Acid Stain

Acid Stained Concrete Floors: tips and tricks for superior success

Flooring, whether it be commercial or residential, is a staple of beauty in a residency. The market for flooring is ever changing, with quality supplies getting more, and more accessible. Whether you are renovating your home, or you are in the process of building a new one, choosing a flooring style that is stylish and affordable can be a hard choice. Luckily, we are here to help! Acid Stained concrete is a choice you won’t regret. With versatile color options and impeccable options for sealers, acid stained concrete is the shag carpet of the modern era. In this article we will dive into choosing a perfect color for the lighting conditions in your house, important tips for successful flooring, and choosing the perfect sealer for you.

 

Knowing your Canvas

The biggest challenge with staining concrete floors poured in the last 10 years is they have almost certainly been machine troweled. Machine troweling creates a more uniformly smooth finish, but it sometimes can be too smooth to acid stain. When concrete is too smooth, the acid stain cannot penetrate the pours of the concrete and will potentially be wiped away during cleaning. Concrete condition and age are very important for successful acid staining. Keep these questions in mind when determining whether or not your slab is a good candidate for acid staining. The concrete must be free of debris, dirt, oils, paint, dry wall mud, adhesive, or sealers. Acid stain cannot react properly with the concrete if these conditions are present. The slab should not have been poured with a waterproofing agent, cleaned with muriatic acid or a heavy tri-sodium phosphate (TSP) solution.The acid stain reaction cannot occur on surfaces treated with these products. For older, excessively power-washed or mechanically-profiled concrete, the surface must be completely intact with no exposed aggregate or sand particles.
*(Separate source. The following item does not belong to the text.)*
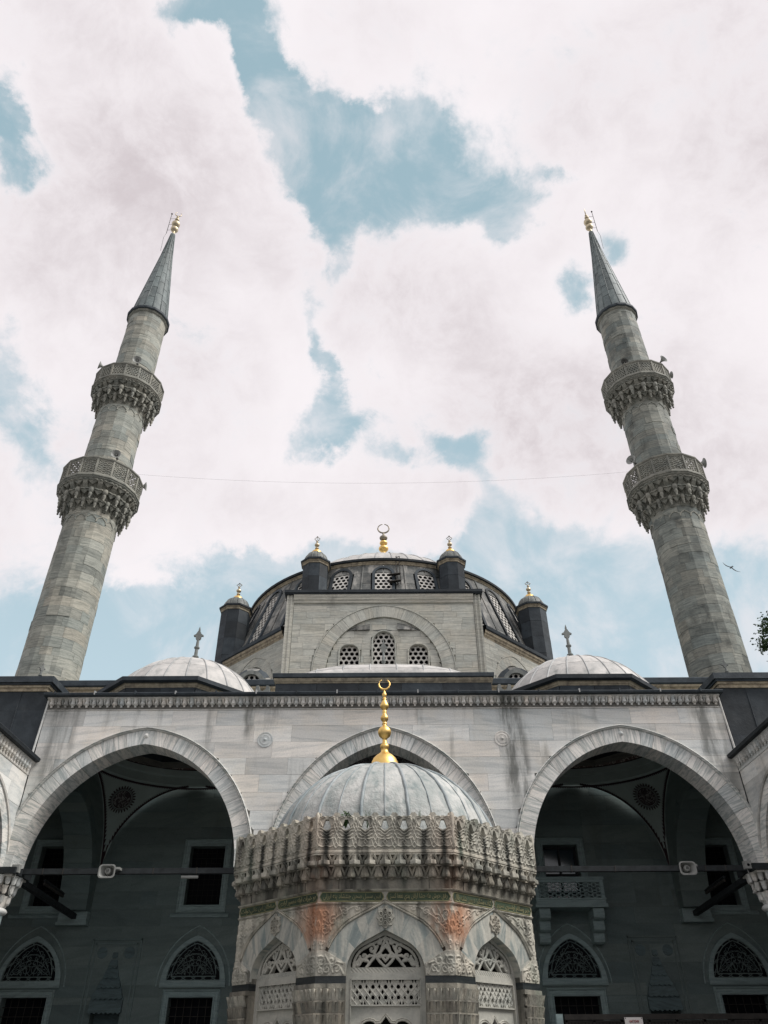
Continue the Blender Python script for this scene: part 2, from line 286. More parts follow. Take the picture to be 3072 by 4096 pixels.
# ------------------------------------------------------------------ mesh helpers
class MB:
    def __init__(s): s.v = []; s.f = []
    def add(s, vs, fs):
        o = len(s.v); s.v += [tuple(p) for p in vs]; s.f += [tuple(i + o for i in f) for f in fs]; return s
    def box(s, a, b):
        x0, y0, z0 = (min(a[i], b[i]) for i in range(3)); x1, y1, z1 = (max(a[i], b[i]) for i in range(3))
        return s.add([(x0, y0, z0), (x1, y0, z0), (x1, y1, z0), (x0, y1, z0), (x0, y0, z1), (x1, y0, z1), (x1, y1, z1), (x0, y1, z1)],
                     [(0, 3, 2, 1), (4, 5, 6, 7), (0, 1, 5, 4), (1, 2, 6, 5), (2, 3, 7, 6), (3, 0, 4, 7)])
    def prism(s, poly, t, d0, d1, caps=True):
        """poly: 2-D points; t(u, v, d) -> 3-D; extruded from d0 to d1"""
        n = len(poly)
        vs = [t(u, v, d0) for u, v in poly] + [t(u, v, d1) for u, v in poly]
        fs = [(i, (i + 1) % n, n + (i + 1) % n, n + i) for i in range(n)]
        if caps: fs += [tuple(range(n - 1, -1, -1)), tuple(range(n, 2 * n))]
        return s.add(vs, fs)
    def lathe(s, prof, n=24, c=(0, 0, 0), a0=0.0, a1=2 * PI, sx=1.0, sy=1.0, off=0.0):
        full = abs(a1 - a0 - 2 * PI) < 1e-6; m = n if full else n + 1
        vs = []; k = len(prof)
        for i in range(m):
            a = a0 + (a1 - a0) * i / n + off
            for r, z in prof: vs.append((c[0] + r * math.sin(a) * sx, c[1] - r * math.cos(a) * sy, c[2] + z))
        fs = []
        for i in range(n):
            j = (i + 1) % m
            for q in range(k - 1): fs.append((i * k + q, j * k + q, j * k + q + 1, i * k + q + 1))
        return s.add(vs, fs)
    def tube(s, pts, r, n=6, closed=False):
        pts = [Vector(p) for p in pts]; m = len(pts); vs = []; fs = []
        rs = r if isinstance(r, (list, tuple)) else [r] * m
        for i, p in enumerate(pts):
            a = pts[(i - 1) % m] if (closed or i > 0) else p; b = pts[(i + 1) % m] if (closed or i < m - 1) else p
            t = (b - a).normalized(); h = Vector((0, 0, 1)) if abs(t.z) < .95 else Vector((1, 0, 0))
            e1 = t.cross(h).normalized(); e2 = t.cross(e1)
            for k in range(n):
                q = 2 * PI * k / n; vs.append(p + (e1 * math.cos(q) + e2 * math.sin(q)) * rs[i])
        for i in range(m if closed else m - 1):
            j = (i + 1) % m
            for k in range(n): fs.append((i * n + k, i * n + (k + 1) % n, j * n + (k + 1) % n, j * n + k))
        if not closed: fs += [tuple(range(n - 1, -1, -1)), tuple((m - 1) * n + k for k in range(n))]
        return s.add(vs, fs)
    def sweep(s, pts, prof, t):
        """pts: 2-D open curve; prof: list of (offset along the left normal, depth); t(u, v, d)"""
        m = len(pts); k = len(prof); vs = []; fs = []
        for i in range(m):
            a = pts[max(i - 1, 0)]; b = pts[min(i + 1, m - 1)]
            dx, dz = b[0] - a[0], b[1] - a[1]; L = math.hypot(dx, dz) or 1; nx, nz = -dz / L, dx / L
            for o, d in prof: vs.append(t(pts[i][0] + nx * o, pts[i][1] + nz * o, d))
        for i in range(m - 1):
            for q in range(k - 1): fs.append((i * k + q, (i + 1) * k + q, (i + 1) * k + q + 1, i * k + q + 1))
        return s.add(vs, fs)
    def ball(s, c, r, n=10, m=6, sz=1.0):
        return s.lathe([(max(r * math.sin(PI * i / m), 1e-4), -r * sz * math.cos(PI * i / m)) for i in range(m + 1)], n, c)

WL = {}          # world position of every object's origin
def mesh_of(mb, name, mat, org, smooth=False):
    me = bpy.data.meshes.new(name)
    me.from_pydata([(v[0] - org[0], v[1] - org[1], v[2] - org[2]) for v in mb.v], [], mb.f)
    if mat is not None: me.materials.append(mat if not isinstance(mat, str) else M[mat])
    if smooth:
        me.shade_smooth()
        if smooth is not True:
            try: me.set_sharp_from_angle(angle=math.radians(smooth))
            except Exception: pass
    return me
def link(o, w, parent=None, rz=0.0):
    COL.objects.link(o)
    WL[o.name] = Vector(w)
    if parent is not None:
        o.parent = parent; o.location = Vector(w) - WL[parent.name]
    else: o.location = w
    if rz: o.rotation_euler = (0, 0, rz)
    return o
def part(name, mb, mat, parent=None, smooth=False, org=None, **pr):
    if org is None:
        a = np.array(mb.v); org = tuple((a.min(0) + a.max(0)) / 2)
    o = bpy.data.objects.new(name, mesh_of(mb, name, mat, org, smooth))
    link(o, org, parent)
    for k, v in pr.items(): o[k] = v
    return o
def put(src, w, rz=0.0, parent=None, name=None, **pr):
    """another object with the same mesh"""
    o = bpy.data.objects.new(name or src.name.split('.')[0], src.data); link(o, w, parent, rz)
    for k, v in pr.items(): o[k] = v
    return o
def thing(name, label, cat, loc, group=None):
    o = bpy.data.objects.new(name, None); o.empty_display_size = .2; link(o, loc)
    o['label'] = label; o['category'] = cat
    if group: o['group'] = group
    return o
def tag(o, label, cat, group=None):
    o['label'] = label; o['category'] = cat
    if group: o['group'] = group
    return o
def about(w, c, a):
    """point w turned by a round the vertical through c"""
    dx, dy = w[0] - c[0], w[1] - c[1]
    return Vector((c[0] + dx * math.cos(a) - dy * math.sin(a), c[1] + dx * math.sin(a) + dy * math.cos(a), w[2]))
def turned(src, c, a, parent=None):
    return put(src, about(WL[src.name], c, a), src.rotation_euler.z + a, parent or src.parent)

XZ = lambda u, v, d: (u, d, v)          # drawing in the facade plane, depth along Y

class Arch:
    """two-centred arch: centre, half span, springing height, rise"""
    def __init__(s, c, hs, zs, rise):
        s.c, s.hs, s.zs, s.rise = c, hs, zs, rise
        s.R = (hs * hs + rise * rise) / (2 * hs); s.o = s.R - hs
    def z(s, x, t=0.0):
        r = s.R + t; dx = abs(x - s.c) + s.o
        return s.zs + math.sqrt(r * r - dx * dx) if dx < r else -1e9
    def top(s, t=0.0): return s.z(s.c, t)
    def half(s, t=0.0, n=14, side=1, z0=None):
        """points foot -> apex on one side"""
        r = s.R + t; th1 = math.acos(max(-1, min(1, s.o / r)))
        out = []
        for i in range(n + 1):
            th = th1 * i / n
            out.append((s.c + side * (r * math.cos(th) - s.o), s.zs + r * math.sin(th)))
        return out
    def pts(s, t=0.0, n=14):
        L = s.half(t, n, -1); R_ = s.half(t, n, 1)
        return L + R_[::-1][1:]
    def wedges(s, t, n):
        """n voussoir polygons a side, then the keystone"""
        out = []
        th1 = math.acos(min(1, s.o / s.R)); the = math.acos(min(1, s.o / (s.R + t)))
        kk = th1 - .12 * 1.0 / s.R * 1.6
        for side in (-1, 1):
            for i in range(n):
                a, b = kk * i / n + .0012, kk * (i + 1) / n - .0012
                P = lambda r, th: (s.c + side * (r * math.cos(th) - s.o), s.zs + r * math.sin(th))
                m = (a + b) / 2
                poly = [P(s.R, a), P(s.R, m), P(s.R, b), P(s.R + t, b), P(s.R + t, m), P(s.R + t, a)]
                if side > 0: poly = poly[::-1]
                out.append((poly, (math.atan2(poly[3][1] - poly[2][1], poly[3][0] - poly[2][0]))))
        P = lambda r, th, sd: (s.c + sd * (r * math.cos(th) - s.o), s.zs + r * math.sin(th))
        out.append(([P(s.R, kk, -1), (s.c, s.zs + s.rise), P(s.R, kk, 1), P(s.R + t, kk, 1), (s.c, s.top(t)), P(s.R + t, kk, -1)], PI / 2))
        return out

class OgArch(Arch):
    """four-centred arch: round haunches, straight shoulders up to the point"""
    def __init__(s, c, hs, zs, r1, slope):
        s.c, s.hs, s.zs, s.r1 = c, hs, zs, r1; s.th = math.atan2(1, slope); s.c1 = hs - r1; s.R = r1; s.o = -s.c1; s.rise = s.top(0) - zs
    def apex(s, t): r = s.r1 + t; return s.zs + r * math.sin(s.th) + (s.c1 + r * math.cos(s.th)) / math.tan(s.th)
    def top(s, t=0.0): return s.apex(t)
    def z(s, x, t=0.0):
        r = s.r1 + t; dx = abs(x - s.c); xk = s.c1 + r * math.cos(s.th)
        if dx <= xk: return s.apex(t) - dx / math.tan(s.th)
        q = dx - s.c1
        return s.zs + math.sqrt(r * r - q * q) if q < r else -1e9
    def at(s, p, t, side):
        """p in 0..2: haunch, then shoulder"""
        r = s.r1 + t
        if p <= 1: return (s.c + side * (s.c1 + r * math.cos(s.th * p)), s.zs + r * math.sin(s.th * p))
        k = p - 1; xk, zk = s.c1 + r * math.cos(s.th), s.zs + r * math.sin(s.th)
        return (s.c + side * xk * (1 - k), zk + (s.apex(t) - zk) * k)
    def half(s, t=0.0, n=14, side=1, z0=None): return [s.at(2 * i / n, t, side) for i in range(n + 1)]
    def wedges(s, t, n):
        out = []; ps = [0, .36, .68, 1.0, 1.33, 1.74]
        for side in (-1, 1):
            for a, b in zip(ps[:-1], ps[1:]):
                q = [s.at(a + (b - a) * k / 4, 0, side) for k in range(5)] + [s.at(b - (b - a) * k / 4, t, side) for k in range(5)]
                out.append((q if side < 0 else q[::-1], 0))
        out.append(([s.at(1.746, 0, -1), s.at(2, 0, 1), s.at(1.746, 0, 1), s.at(1.746, t, 1), s.at(2, t, 1), s.at(1.746, t, -1)], 0))
        return out

def voussoirs(arch, t, n, y0, y1, mat, parent, T=XZ, name='voussoir', jit=.006, roty=True):
    res = []
    for poly, ang in arch.wedges(t, n):
        mb = MB(); j = random.uniform(0, jit); mb.prism(poly, T, y0 - j, y1)
        res.append(part(name, mb, mat, parent))
        if roty and T is XZ:      # own axis along the stone so that its veins run radially
            o = res[-1]; a = -ang
            R_ = Matrix.Rotation(a, 4, 'Y'); o.data.transform(R_.inverted()); o.rotation_euler = (0, a, 0)
    return res

def wall_stones(x0, x1, zl, lens, arches, t, y0, y1, mat, parent, T=XZ, gap=.006, jit=.008, name='stone', step=.15, top=None, skip=None, x0f=None, x1f=None):
    """coursed stones above a set of arches; x0f/x1f(z) give a raking edge"""
    low = lambda x: max([a.z(x, t) for a in arches] + [-1e9])
    res = []
    for z0, z1 in zip(zl[:-1], zl[1:]):
        xa = x0f((z0 + z1) / 2) if x0f else x0
        xb_ = x1f((z0 + z1) / 2) if x1f else x1
        x = xa + 0.0; first = True
        while x < xb_ - 1e-3:
            L = random.uniform(*lens) * (random.uniform(.4, 1) if first else 1); first = False
            xb = x + L
            if xb > xb_ - lens[0] * .45: xb = xb_
            if not (skip and skip(x, xb, z0, z1)):
                n = max(1, int(math.ceil((xb - x) / step))) if arches else 1
                xs = [x + gap / 2 + (xb - x - gap) * i / n for i in range(n + 1)]
                lo = [max(z0 + gap / 2, low(q) + gap / 2) for q in xs]
                run = []
                def flush(run):
                    if len(run) < 2 or run[-1][0] - run[0][0] < .05: return
                    poly = [(q, l) for q, l in run]
                    if all(abs(l - (z0 + gap / 2)) < 1e-6 for q, l in run): poly = [run[0], run[-1]]
                    zt = z1 - gap / 2
                    poly = poly + [(run[-1][0], zt), (run[0][0], zt)]
                    mb = MB(); mb.prism(poly, T, y0 - random.uniform(0, jit), y1)
                    res.append(part(name, mb, mat, parent))
                for q, l in zip(xs, lo):
                    if l < z1 - gap - .01: run.append((q, l))
                    else:
                        flush(run); run = []
                flush(run)
            x = xb
    return res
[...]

Concrete acid stain does not stain rocks, sand or aggregate. Exposed aggregate or otherwise depleted concrete may cause the acid stain to take ununiformly, react weakly or produce a color inconsistent with the acid stain color chart.

 

Choosing an Acid Stain Color

When acid staining concrete floors, take natural lighting into account when selecting colors. If you are staining a basement floor with very little natural light, choose a lighter color like Café Mocha or use the darker colors as an accent stain. Always keep your color scheme in mind. For the best possible outcome, please check out Chem-Coats article on Reactive Concrete Stain. Exact color matches are near impossible to achieve with acid stain so select complementary colors. We recommend selecting at least two acid stain colors for indoor floor applications. For the best quality acid stain contact your local spectrum store purchasing details. 

 

Prepping your Workspace

Concrete floors can have all kinds of unexpected contaminants. If you have multiple contaminants like paint, glue and dry wall mud, it might be better to sand the floor using a high-speed buffer and an 80-grit sanding pad. If you only have small amounts glue and paint, apply BLUE BEAR 500MR Mastic Remover for Concrete and Soy Gel Paint Stripper to clean the floor. Remember to carefully clean the floor with Concrete Cleaner and water solution before acid staining. Rinse thoroughly to remove residue and allow to dry. Invest in a wet-dry vacuum for staining concrete floors, or you can find a company that rents them for industrial work. It really does shorten the work time and make clean up much easier. If the concrete condition is more than you’re willing to tackle, consider applying a concrete overlay. For more information on concrete overlay check out Direct Colors article. Concrete overlay can be acid stained or integrally colored with concrete pigment and might just be a better option when the concrete slab is heavily soiled or has other problems.

 

Selecting a Sealer

Gloss is probably the most important factor when choosing a sealer for an indoor floor. High gloss sealersare very popular but do tend to show dirt more readily than satin gloss products. Solvent based sealers have a strong odor and if applied indoors, should only be used in well-ventilated areas. Special consideration should be given for basements floors, especially if there is high humidity or a tendency of hydro-static pressure to occur. All acrylic sealers require a concrete wax for maintenance. Wax and Floor Polish can be buffed and adds additional luster to the surface. Waxes should be re-applied once a quarter expect in high traffic areas where more regular spot waxing may be needed. When waxed, concrete floor sealers should be resilient however they will need to be sanded and reapplied after 5-10 years.

 

Bonus Tip

Decorative concrete floors are very easy to clean. Use a mild dish washing soap or plain water for everyday cleaning. Avoid using steam cleaners or strong chemical detergents as they can damage the wax finish. If you do have damaged areas or would like to strip the wax for whatever reason, Acrylic Wax Stripper can safely and easily remove wax without dulling the sealer finish underneath.